Well intentioned but …
Red Nicholson writes at The Spinoff:
Yesterday, Labour ministers Carmel Sepuloni and Iain Lees-Galloway were invited by the Spinal Trustto spend the day in wheelchairs, in order to highlight the challenges a wheelchair user might face getting around parliament. A well-intentioned PR stunt that no politician, particularly given the fortnight Labour has had, could easily turn down. After all, how could anyone resist the temptation to make a gag about “sitting by his statements”, eh minister? That said, as a veteran wheelchair user myself, I reckon there is only one context in which it is OK to “have a go” in a wheelchair, and it is this:
- You are a curious nine-year-old.
There is also one context where it might be considered a particularly bad look to be playing wheelchair dress-ups:
-
You are the minister for disability issues, seeking to understand the needs of disabled people.

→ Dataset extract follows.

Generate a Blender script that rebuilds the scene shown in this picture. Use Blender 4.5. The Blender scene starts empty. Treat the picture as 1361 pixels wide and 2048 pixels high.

I think the intentions were very good, but Nicholson has a point that it wasn’t well thought through.
Carmel Sepuloni, as minister for disability issues, should know better than this. Dressing up as a disabled person for an afternoon is no less disrespectful than if a Pākeha minister for Māori affairs thought it might be helpful to paint their skin brown for a day to better understand the needs of Māori. Or if a male minister for women’s issues wore a dress for an afternoon in order to appreciate the barriers facing women. The only difference here is that wheelchairs seem to have developed into some sort of whimsical lark for able-bodied people, as a “fun way to get around“, making this particular dress-up act somehow seem less offensive. It’s not.
Fair points.
The purpose of the stunt was, according to the Spinal Trust’s twitter account, to help the minister better understand the needs of disabled people. The minister herself said that sitting in the chair helped her to “gain some insight” into how accessible parliament is. But the minister shouldn’t have to play dress-ups to appreciate either of these things. In fact, there are already wheelchair users working in parliament, so if accessibility was of such concern, the minister could surely have respected these individuals’ lived experience enough to sit down and listen to their perspectives, instead of playing pretend for the day.
It’s a bit like when people sleep rough for a day to help the homeless.